Johannsen, Germán OscarDigital Platforms & Economic Dependence in Chile - Any Room for Competition Theories of Harm without Dominance? 2021, 32 S. (gemeinsam mit Andres Gonzalez-Atala).

Digital platforms may generate economic dependence on their trading partners, with a double effect. Downstream, it may result in the exploitation of weaker parties that cannot compete on an equal footing against bigger ones. Horizontally, economic dependence may raise entry barriers since the platform’s trading partners cannot switch to a different platform without engaging in significant costs, which might result in a lock-in effect. If so, due to the economics of platforms, the market may tend towards tipping scenarios in which one player—the winner—takes the whole market.

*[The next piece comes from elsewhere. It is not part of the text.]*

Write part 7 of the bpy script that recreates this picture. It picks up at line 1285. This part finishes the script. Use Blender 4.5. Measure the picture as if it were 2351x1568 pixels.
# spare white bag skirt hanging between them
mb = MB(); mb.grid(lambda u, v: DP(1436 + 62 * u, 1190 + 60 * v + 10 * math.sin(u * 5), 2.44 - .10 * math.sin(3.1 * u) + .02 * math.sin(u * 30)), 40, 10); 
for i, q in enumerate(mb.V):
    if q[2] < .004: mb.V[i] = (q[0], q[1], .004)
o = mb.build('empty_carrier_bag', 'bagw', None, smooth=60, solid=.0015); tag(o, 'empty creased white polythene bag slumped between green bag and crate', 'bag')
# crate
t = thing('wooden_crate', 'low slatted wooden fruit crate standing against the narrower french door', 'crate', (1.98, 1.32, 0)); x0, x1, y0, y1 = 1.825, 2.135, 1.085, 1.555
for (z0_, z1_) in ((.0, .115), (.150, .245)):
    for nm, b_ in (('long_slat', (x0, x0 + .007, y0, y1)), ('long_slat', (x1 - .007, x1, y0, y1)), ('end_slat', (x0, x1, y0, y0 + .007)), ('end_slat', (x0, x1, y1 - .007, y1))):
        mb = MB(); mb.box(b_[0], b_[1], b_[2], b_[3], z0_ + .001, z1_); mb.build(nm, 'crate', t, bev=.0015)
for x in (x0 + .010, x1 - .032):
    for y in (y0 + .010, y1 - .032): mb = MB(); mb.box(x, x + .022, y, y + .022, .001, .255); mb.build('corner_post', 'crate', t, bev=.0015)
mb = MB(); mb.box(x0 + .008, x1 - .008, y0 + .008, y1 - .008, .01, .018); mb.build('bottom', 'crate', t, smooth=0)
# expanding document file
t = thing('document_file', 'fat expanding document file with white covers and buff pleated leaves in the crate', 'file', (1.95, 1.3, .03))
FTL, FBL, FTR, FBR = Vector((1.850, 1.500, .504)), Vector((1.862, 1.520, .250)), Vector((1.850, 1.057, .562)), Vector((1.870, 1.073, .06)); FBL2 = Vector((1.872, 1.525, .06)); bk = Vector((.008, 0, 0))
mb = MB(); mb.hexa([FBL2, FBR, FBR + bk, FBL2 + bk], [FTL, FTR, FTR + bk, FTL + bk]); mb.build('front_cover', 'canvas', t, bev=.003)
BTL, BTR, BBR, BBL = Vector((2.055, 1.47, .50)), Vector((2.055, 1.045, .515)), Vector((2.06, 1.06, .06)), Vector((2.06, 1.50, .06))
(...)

As already alerted by several reports worldwide, in the digital context, these threats can rapidly become real harms. Against this backdrop and considering that Latin America is witnessing the advent and rapid growth of digital platforms in different markets, this paper explores whether one of this region’s jurisdictions—Chile—is prepared to address these new threats. Considering a distinction between two types of economic power—dominant power and uneven bargaining power—and the effects that economic dependence may generate on the market’s functioning, the paper maps four possible harmful scenarios: dominance with anticompetitive effects; no-dominance without anticompetitive effects; no-dominance with horizontal anticompetitive effects; no-dominance with up/downstream anticompetitive effects. We argue that the Chilean legal framework—i.e., unfair competition law (Law 20.169) and competition law (DL 211)—has sufficient scope to address all but the last scenario. Regarding the latter, a legal modification would be necessary.